Infantino, que é italiano e suíço, disse em um pronunciamento em 19 de novembro em Doha, um dia antes da abertura da Copa, que sabe o que é ser discriminado porque "sofreu bullying na escola por ser ruivo e ter sardas".
"Hoje eu me sinto catariano, me sinto árabe. Hoje me sinto africano. Me sinto gay, me sinto uma pessoa com deficiência. Me sinto como um trabalhador imigrante", disse ele.
Infantino também afirmou em outra ocasião que a realização da Copa no Catar é uma coisa positiva porque "foram feitos diversos avanços" de direitos humanos no país por causa da atenção que o país ganhou com o evento.
Campos afirma que há um motivo financeiro para a FIFA escolher países com governos autoritários, já que eles tendem a investir grandes somas de dinheiro no evento — em países democráticos, tende a haver mais transparência e escrutínio sobre o uso de dinheiro público para o mundial.

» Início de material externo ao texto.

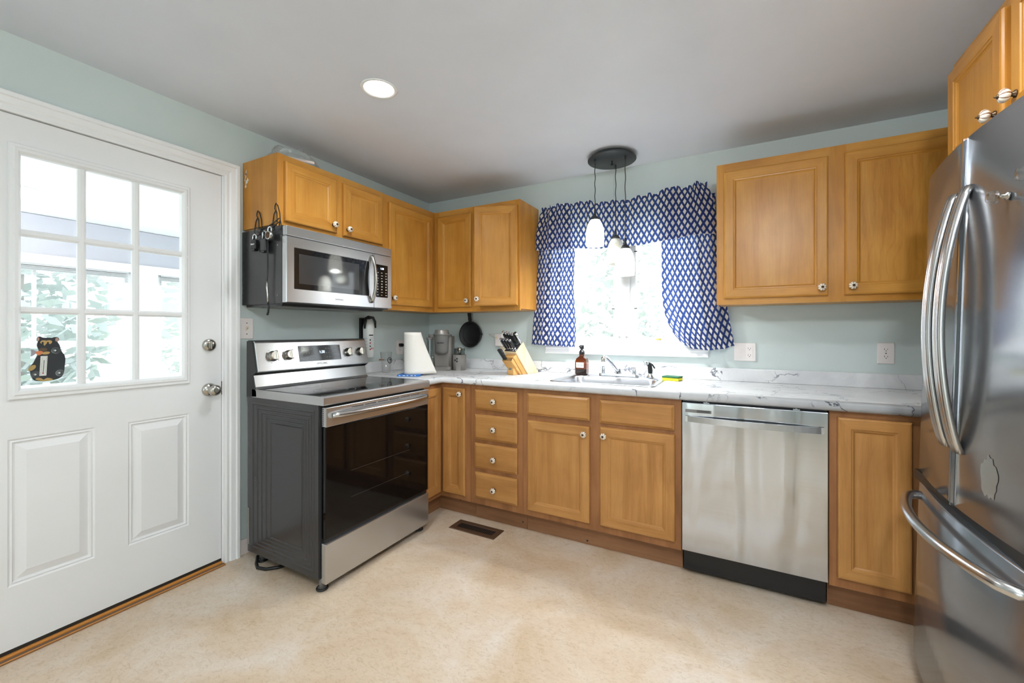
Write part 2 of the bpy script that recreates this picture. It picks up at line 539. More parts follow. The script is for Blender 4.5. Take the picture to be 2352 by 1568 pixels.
class MB:
    def __init__(s, M_=None):
        s.bm = bmesh.new()
        s.M = M_ or Matrix.Identity(4)
        s.uv = None

    def v(s, co):
        return s.bm.verts.new(s.M @ Vector(co))

    def f(s, vs, m=0, sm=False):
        try:
            f = s.bm.faces.new(vs)
        except ValueError:
            return None
        f.material_index = m
        f.smooth = sm
        return f

    def box(s, a, b, m=0, bev=0.0, seg=2):
        x0, y0, z0 = a
        x1, y1, z1 = b
        vs = [s.v(c) for c in ((x0, y0, z0), (x1, y0, z0), (x1, y1, z0), (x0, y1, z0), (x0, y0, z1), (x1, y0, z1), (x1, y1, z1), (x0, y1, z1))]
        fs = [s.f([vs[i] for i in q], m) for q in ((3, 2, 1, 0), (4, 5, 6, 7), (0, 1, 5, 4), (1, 2, 6, 5), (2, 3, 7, 6), (3, 0, 4, 7))]
        if bev:
            es = list({e for f in fs for e in f.edges})
            bmesh.ops.bevel(s.bm, geom=es, offset=bev, segments=seg, affect='EDGES', profile=0.5, clamp_overlap=True)
        return s

    def prism(s, poly, axis, a, b, m=0, bev=0.0, seg=2, mside=None):
        def P(u, v, w):
            return {'x': (w, u, v), 'y': (u, w, v), 'z': (u, v, w)}[axis]
        A = [s.v(P(u, v, a)) for u, v in poly]
        B = [s.v(P(u, v, b)) for u, v in poly]
        n = len(poly)
        fs = [s.f(A, m if mside is None else mside), s.f(B[::-1], m if mside is None else mside)]
        for i in range(n):
            fs.append(s.f([A[i], B[i], B[(i + 1) % n], A[(i + 1) % n]], m))
        if bev:
            es = list({e for f in fs if f for e in f.edges})
            bmesh.ops.bevel(s.bm, geom=es, offset=bev, segments=seg, affect='EDGES', profile=0.5, clamp_overlap=True)
        return s

    def lathe(s, prof, seg=24, at=(0, 0, 0), R=None, m=0, mod=None, caps=True, sm=True, mats=None):
        R = R or Matrix.Identity(3)
        rings = []
        for r, z in prof:
            ring = []
            for i in range(seg):
                t = 2 * PI * i / seg
                rr = r * (mod(t) if mod else 1)
                ring.append(s.v(Vector(at) + R @ Vector((rr * math.cos(t), rr * math.sin(t), z))))
            rings.append(ring)
        for k in range(len(rings) - 1):
            for i in range(seg):
                j = (i + 1) % seg
                mi = mats(k, i) if mats else m
                s.f([rings[k][i], rings[k][j], rings[k + 1][j], rings[k + 1][i]], mi, sm)
        if caps:
            s.f(rings[0][::-1], mats(0, 0) if mats else m)
            s.f(rings[-1], mats(len(rings) - 2, 0) if mats else m)
        return s

    def cyl(s, p0, p1, r, seg=16, m=0, r1=None):
        p0, p1 = Vector(p0), Vector(p1)
        d = p1 - p0
        R = d.to_track_quat('Z', 'Y').to_matrix()
        return s.lathe([(r, 0), (r if r1 is None else r1, d.length)], seg, p0, R, m)

    def tube(s, pts, r, seg=10, m=0, closed=False, caps=True, sx=1.0):
        pts = [Vector(p) for p in pts]
        n = len(pts)
        rings = []
        up = None
        for i, p in enumerate(pts):
            if closed:
                t = pts[(i + 1) % n] - pts[i - 1]
            else:
                t = pts[min(i + 1, n - 1)] - pts[max(i - 1, 0)]
            t.normalize()
            if up is None:
                up = t.orthogonal().normalized()
            else:
                up = up - t * up.dot(t)
                up = up.normalized() if up.length > 1e-6 else t.orthogonal().normalized()
            sd = t.cross(up)
            rr = r[i] if isinstance(r, (list, tuple)) else r
            rings.append([s.v(p + up * math.cos(2 * PI * k / seg) * rr + sd * math.sin(2 * PI * k / seg) * rr * sx) for k in range(seg)])
        for i in range(n if closed else n - 1):
            A, B = rings[i], rings[(i + 1) % n]
            for k in range(seg):
                s.f([A[k], A[(k + 1) % seg], B[(k + 1) % seg], B[k]], m, True)
        if caps and not closed:
            s.f(rings[0][::-1], m)
            s.f(rings[-1], m)
        return s

    def sphere(s, c, r, seg=16, m=0, sc=(1, 1, 1), R=None):
        prof = [(max(1e-4, math.sin(PI * i / 10)) * r, -math.cos(PI * i / 10) * r) for i in range(11)]
        R = R or Matrix.Identity(3)
        D = Matrix.Diagonal(Vector(sc))
        return s.lathe(prof, seg, c, R @ D, m)

    def nest(s, loops, fn, mats, cap=None):
        """loops: (u0,u1,v0,v1,h); quads between successive rectangles, mats = (side, top) indices or callable(k, side)"""
        prev = None
        for k, (u0, u1, v0, v1, h) in enumerate(loops):
            cur = [s.v(fn(u, v, h)) for u, v in ((u0, v0), (u1, v0), (u1, v1), (u0, v1))]
            if prev:
                for i in range(4):
                    mi = mats(k, i) if callable(mats) else mats
                    s.f([prev[i], prev[(i + 1) % 4], cur[(i + 1) % 4], cur[i]], mi)
            prev = cur
        if cap is not None:
            s.f(prev, cap)
        return s

    def grid(s, fn, nu, nv, m=0, uv=None, sm=True):
        g = [[s.v(fn(i / nu, j / nv)) for j in range(nv + 1)] for i in range(nu + 1)]
        if uv and s.uv is None:
            s.uv = s.bm.loops.layers.uv.new('UVMap')
        for i in range(nu):
            for j in range(nv):
                f = s.f([g[i][j], g[i + 1][j], g[i + 1][j + 1], g[i][j + 1]], m, sm)
                if uv and f:
                    for lp, (a, b) in zip(f.loops, ((i, j), (i + 1, j), (i + 1, j + 1), (i, j + 1))):
                        lp[s.uv].uv = uv(a / nu, b / nv)
        return g

    def build(s, name, mats, parent=None, recalc=True, label=None):
        if recalc:
            bmesh.ops.recalc_face_normals(s.bm, faces=s.bm.faces[:])
        if parent is not None:
            off = Vector(root_of(parent).location)
        else:
            xs = [v.co for v in s.bm.verts]
            off = Vector(((min(c.x for c in xs) + max(c.x for c in xs)) / 2, (min(c.y for c in xs) + max(c.y for c in xs)) / 2, min(c.z for c in xs)))
        for v in s.bm.verts:
            v.co -= off
        me = bpy.data.meshes.new(name)
        s.bm.to_mesh(me)
        s.bm.free()
        if not isinstance(mats, (list, tuple)):
            mats = [mats]
        for mm in mats:
            me.materials.append(M[mm] if isinstance(mm, str) else mm)
        o = bpy.data.objects.new(name, me)
        COL.objects.link(o)
        if parent is not None:
            o.parent = parent
        else:
            o.location = off
        if label:
            o['label'] = label
        return o


def lettering(name, txt, size, mtx, mat, parent, depth=0.0004, align='CENTER', bold=0.0):
    cu = bpy.data.curves.new(name, 'FONT')
    cu.body = txt
    cu.size = size
    cu.align_x = align
    cu.align_y = 'CENTER'
    cu.extrude = depth
    cu.offset = bold
    t = bpy.data.objects.new('tmp_text', cu)
    COL.objects.link(t)
    dg = bpy.context.evaluated_depsgraph_get()
    me = bpy.data.meshes.new_from_object(t.evaluated_get(dg))
    bpy.data.objects.remove(t)
    bpy.data.curves.remove(cu)
    me.transform(Matrix.Translation(-Vector(root_of(parent).location)) @ mtx)
    me.name = name
    me.materials.clear()
    me.materials.append(M[mat])
    o = bpy.data.objects.new(name, me)
    COL.objects.link(o)
    o.parent = parent
    return o


def face_mtx(pos, facing):
    cols = {'-y': ((1, 0, 0), (0, 0, 1), (0, -1, 0)), '+x': ((0, 1, 0), (0, 0, 1), (1, 0, 0)), '-x': ((0, -1, 0), (0, 0, 1), (-1, 0, 0))}[facing]
    m = Matrix.Identity(4)
    for c in range(3):
        for r in range(3):
            m[r][c] = cols[c][r]
    m.translation = Vector(pos)
    return m


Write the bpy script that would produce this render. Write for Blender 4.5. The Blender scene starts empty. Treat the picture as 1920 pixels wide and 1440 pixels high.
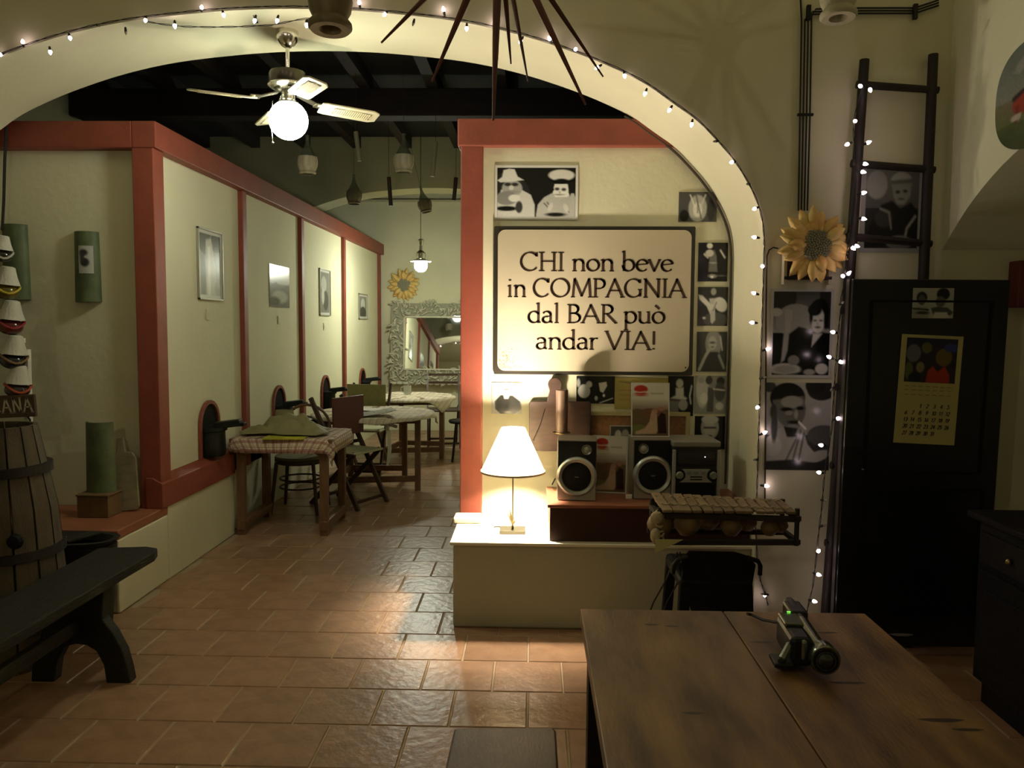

"Governos autoritários gastam muito mais dinheiro, sem ter quem fiscalize. É só olhar o quanto o Catar investiu em 2022 (US$ 220 bilhões, a Copa mais cara da história). A Argentina investiu muito mais que outros países que fizeram o evento 4, 8 anos depois", afirma Mateus Gamba Torres, da UNB.
"Em um país autoritário tem censura para tudo, os dados não são divulgados. Os trabalhadores nem cogitam fazer greve, e na hipótese de haver uma, ela é duramente reprimida", diz Torres.
"A Fifa não se importa com direitos humanos. Quer estádios prontos para vender ingresso, para vender patrocínio."
Ao mesmo tempo, lembra ele, há um risco envolvido até mesmo do ponto de vista de negócios.
"O que menos existe em ditadura é estabilidade e cumprimento de contrato", afirma. "Veja a proibição de cerveja que o Catar anunciou dois dias antes da Copa começar. Isso não deve ter caído nem um pouco bem com os patrocinadores", diz.
"Eles podem dar discursos que os direitos humanos avançaram por causa da Copa, mas é hipocrisia, porque em nenhum momento a FIFA exigiu essas melhoras", diz Flávio Campos. "E ao decidir fazer o evento ali, dá um destaque, dá uma legitimação ao governo."